Provided material -
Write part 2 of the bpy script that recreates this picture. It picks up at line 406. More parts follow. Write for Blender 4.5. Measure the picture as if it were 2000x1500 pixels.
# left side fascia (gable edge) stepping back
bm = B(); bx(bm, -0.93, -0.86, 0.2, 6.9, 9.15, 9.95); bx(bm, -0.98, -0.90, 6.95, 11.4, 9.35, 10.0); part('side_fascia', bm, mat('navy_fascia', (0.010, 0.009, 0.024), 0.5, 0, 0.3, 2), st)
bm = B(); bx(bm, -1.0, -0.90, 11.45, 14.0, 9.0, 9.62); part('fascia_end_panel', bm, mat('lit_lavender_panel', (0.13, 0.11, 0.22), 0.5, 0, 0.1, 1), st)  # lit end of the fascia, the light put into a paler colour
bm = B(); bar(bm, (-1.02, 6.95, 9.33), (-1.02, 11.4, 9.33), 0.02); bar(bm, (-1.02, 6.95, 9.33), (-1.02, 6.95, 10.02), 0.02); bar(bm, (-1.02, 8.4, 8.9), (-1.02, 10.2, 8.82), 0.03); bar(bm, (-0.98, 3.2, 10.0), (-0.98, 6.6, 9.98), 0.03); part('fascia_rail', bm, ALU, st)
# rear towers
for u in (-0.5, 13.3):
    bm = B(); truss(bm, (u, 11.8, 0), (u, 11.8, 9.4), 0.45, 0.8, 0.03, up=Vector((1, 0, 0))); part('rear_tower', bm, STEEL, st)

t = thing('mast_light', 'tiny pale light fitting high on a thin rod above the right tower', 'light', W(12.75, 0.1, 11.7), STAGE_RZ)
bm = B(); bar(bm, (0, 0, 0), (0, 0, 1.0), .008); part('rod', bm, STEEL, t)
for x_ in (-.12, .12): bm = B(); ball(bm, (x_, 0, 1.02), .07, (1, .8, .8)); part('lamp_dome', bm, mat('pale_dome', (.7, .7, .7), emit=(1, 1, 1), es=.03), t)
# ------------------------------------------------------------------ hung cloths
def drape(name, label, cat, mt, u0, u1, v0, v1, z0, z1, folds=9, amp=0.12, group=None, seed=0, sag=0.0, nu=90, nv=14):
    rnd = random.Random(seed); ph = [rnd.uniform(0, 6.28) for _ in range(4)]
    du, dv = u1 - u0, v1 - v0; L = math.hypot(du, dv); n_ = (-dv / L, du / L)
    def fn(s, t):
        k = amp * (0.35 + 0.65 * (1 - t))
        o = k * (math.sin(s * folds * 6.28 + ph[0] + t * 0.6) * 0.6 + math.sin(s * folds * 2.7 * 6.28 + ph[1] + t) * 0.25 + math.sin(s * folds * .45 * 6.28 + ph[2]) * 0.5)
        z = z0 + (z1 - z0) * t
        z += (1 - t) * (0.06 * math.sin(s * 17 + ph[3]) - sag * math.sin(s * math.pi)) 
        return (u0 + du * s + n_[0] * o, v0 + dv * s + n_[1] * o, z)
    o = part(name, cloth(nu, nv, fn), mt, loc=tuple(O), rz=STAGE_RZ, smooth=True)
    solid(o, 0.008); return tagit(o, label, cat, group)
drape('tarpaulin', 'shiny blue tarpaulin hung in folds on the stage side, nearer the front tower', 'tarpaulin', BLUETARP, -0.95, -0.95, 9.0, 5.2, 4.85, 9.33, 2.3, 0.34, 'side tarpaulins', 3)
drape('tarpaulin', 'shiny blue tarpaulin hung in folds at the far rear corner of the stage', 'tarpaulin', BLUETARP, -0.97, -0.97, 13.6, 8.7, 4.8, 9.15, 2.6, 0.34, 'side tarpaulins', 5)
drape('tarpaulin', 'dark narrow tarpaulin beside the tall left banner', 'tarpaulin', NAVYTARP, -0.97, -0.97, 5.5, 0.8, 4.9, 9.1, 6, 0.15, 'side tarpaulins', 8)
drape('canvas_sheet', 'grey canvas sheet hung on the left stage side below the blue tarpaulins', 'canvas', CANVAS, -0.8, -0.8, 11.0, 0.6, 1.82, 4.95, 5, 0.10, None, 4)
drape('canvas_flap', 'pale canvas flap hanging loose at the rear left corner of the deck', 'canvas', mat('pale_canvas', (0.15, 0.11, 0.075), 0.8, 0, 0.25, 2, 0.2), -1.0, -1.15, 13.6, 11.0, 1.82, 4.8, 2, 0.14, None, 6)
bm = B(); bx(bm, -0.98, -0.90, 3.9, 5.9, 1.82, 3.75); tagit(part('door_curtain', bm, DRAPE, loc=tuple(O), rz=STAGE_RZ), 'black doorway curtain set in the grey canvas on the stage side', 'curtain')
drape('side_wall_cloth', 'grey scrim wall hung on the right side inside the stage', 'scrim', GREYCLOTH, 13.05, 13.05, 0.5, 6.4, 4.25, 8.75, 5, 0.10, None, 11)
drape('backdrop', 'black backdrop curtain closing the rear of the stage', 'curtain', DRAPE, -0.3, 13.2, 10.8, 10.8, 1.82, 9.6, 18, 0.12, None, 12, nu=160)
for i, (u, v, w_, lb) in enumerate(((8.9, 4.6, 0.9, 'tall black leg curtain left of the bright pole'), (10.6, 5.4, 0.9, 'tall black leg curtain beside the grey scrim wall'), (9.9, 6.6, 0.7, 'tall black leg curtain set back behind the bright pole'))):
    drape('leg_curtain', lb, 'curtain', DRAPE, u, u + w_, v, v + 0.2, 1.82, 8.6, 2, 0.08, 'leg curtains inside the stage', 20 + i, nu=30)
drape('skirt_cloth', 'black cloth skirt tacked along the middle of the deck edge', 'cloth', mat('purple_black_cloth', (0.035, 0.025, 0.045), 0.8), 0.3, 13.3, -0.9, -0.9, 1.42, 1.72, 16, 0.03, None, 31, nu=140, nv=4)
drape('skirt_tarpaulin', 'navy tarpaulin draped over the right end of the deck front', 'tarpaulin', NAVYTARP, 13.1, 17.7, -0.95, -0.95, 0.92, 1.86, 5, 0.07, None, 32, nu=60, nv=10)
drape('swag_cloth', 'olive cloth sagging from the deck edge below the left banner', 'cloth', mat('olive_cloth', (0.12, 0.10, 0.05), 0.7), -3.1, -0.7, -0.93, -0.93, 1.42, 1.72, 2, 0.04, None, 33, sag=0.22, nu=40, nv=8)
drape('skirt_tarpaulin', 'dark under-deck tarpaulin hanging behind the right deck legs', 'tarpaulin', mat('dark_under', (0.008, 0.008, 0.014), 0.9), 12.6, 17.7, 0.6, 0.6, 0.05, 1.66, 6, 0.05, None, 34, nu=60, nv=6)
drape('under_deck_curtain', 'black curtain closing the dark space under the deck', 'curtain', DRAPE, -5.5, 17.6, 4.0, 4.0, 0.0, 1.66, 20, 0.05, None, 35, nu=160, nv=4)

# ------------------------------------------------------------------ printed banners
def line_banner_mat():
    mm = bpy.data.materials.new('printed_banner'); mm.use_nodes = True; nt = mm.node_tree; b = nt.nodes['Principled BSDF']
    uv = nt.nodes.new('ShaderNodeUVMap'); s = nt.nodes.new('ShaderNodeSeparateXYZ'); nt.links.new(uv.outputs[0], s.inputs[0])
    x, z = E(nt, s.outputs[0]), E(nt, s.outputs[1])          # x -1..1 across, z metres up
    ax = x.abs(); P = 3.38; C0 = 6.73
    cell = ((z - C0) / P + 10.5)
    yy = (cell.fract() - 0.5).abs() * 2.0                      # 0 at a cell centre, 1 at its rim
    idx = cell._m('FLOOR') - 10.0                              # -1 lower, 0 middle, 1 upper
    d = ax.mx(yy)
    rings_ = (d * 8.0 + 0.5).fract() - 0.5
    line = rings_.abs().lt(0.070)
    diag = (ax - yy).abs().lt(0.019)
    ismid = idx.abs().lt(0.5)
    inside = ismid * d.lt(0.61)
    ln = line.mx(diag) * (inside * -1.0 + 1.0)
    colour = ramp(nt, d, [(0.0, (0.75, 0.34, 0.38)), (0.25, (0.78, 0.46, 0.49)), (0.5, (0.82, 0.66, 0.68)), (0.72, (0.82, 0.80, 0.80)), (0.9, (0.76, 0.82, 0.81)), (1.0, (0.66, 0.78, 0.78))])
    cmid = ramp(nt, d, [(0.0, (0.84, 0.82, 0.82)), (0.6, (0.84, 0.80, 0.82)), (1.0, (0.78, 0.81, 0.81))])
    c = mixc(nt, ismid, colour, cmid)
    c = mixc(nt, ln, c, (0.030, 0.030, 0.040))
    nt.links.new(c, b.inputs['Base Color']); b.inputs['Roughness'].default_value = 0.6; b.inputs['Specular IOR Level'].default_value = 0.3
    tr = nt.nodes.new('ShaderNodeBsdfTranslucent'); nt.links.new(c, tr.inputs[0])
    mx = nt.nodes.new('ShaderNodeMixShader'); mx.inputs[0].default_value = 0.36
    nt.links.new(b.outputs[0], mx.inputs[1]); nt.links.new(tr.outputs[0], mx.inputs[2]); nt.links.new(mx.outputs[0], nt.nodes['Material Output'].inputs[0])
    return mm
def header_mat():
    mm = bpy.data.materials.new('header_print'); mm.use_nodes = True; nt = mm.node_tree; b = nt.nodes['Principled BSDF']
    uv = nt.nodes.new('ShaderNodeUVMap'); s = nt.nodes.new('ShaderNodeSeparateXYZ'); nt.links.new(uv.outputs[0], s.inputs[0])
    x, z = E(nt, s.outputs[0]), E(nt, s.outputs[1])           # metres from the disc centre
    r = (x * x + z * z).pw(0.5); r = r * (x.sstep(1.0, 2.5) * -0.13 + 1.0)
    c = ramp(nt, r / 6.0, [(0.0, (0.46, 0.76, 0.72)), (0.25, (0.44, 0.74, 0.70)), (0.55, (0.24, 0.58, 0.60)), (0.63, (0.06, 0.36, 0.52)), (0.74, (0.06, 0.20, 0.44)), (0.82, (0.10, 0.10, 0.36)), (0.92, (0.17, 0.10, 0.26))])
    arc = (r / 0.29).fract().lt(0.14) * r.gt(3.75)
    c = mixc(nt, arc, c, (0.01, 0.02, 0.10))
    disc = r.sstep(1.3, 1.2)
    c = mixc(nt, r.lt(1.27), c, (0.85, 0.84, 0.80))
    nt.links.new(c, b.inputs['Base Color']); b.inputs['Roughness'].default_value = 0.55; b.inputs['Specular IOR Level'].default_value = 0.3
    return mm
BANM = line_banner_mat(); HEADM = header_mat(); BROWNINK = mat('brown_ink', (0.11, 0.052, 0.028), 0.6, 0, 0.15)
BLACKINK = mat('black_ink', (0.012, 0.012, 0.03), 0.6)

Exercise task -
Begin with the first line of the listing and copy exactly through the line that contains "bm, STEEL, st)", please, keeping both ends and leaving out everything after.

Expected answer -
Write part 2 of the bpy script that recreates this picture. It picks up at line 406. More parts follow. Write for Blender 4.5. Measure the picture as if it were 2000x1500 pixels.
# left side fascia (gable edge) stepping back
bm = B(); bx(bm, -0.93, -0.86, 0.2, 6.9, 9.15, 9.95); bx(bm, -0.98, -0.90, 6.95, 11.4, 9.35, 10.0); part('side_fascia', bm, mat('navy_fascia', (0.010, 0.009, 0.024), 0.5, 0, 0.3, 2), st)
bm = B(); bx(bm, -1.0, -0.90, 11.45, 14.0, 9.0, 9.62); part('fascia_end_panel', bm, mat('lit_lavender_panel', (0.13, 0.11, 0.22), 0.5, 0, 0.1, 1), st)  # lit end of the fascia, the light put into a paler colour
bm = B(); bar(bm, (-1.02, 6.95, 9.33), (-1.02, 11.4, 9.33), 0.02); bar(bm, (-1.02, 6.95, 9.33), (-1.02, 6.95, 10.02), 0.02); bar(bm, (-1.02, 8.4, 8.9), (-1.02, 10.2, 8.82), 0.03); bar(bm, (-0.98, 3.2, 10.0), (-0.98, 6.6, 9.98), 0.03); part('fascia_rail', bm, ALU, st)
# rear towers
for u in (-0.5, 13.3):
    bm = B(); truss(bm, (u, 11.8, 0), (u, 11.8, 9.4), 0.45, 0.8, 0.03, up=Vector((1, 0, 0))); part('rear_tower', bm, STEEL, st)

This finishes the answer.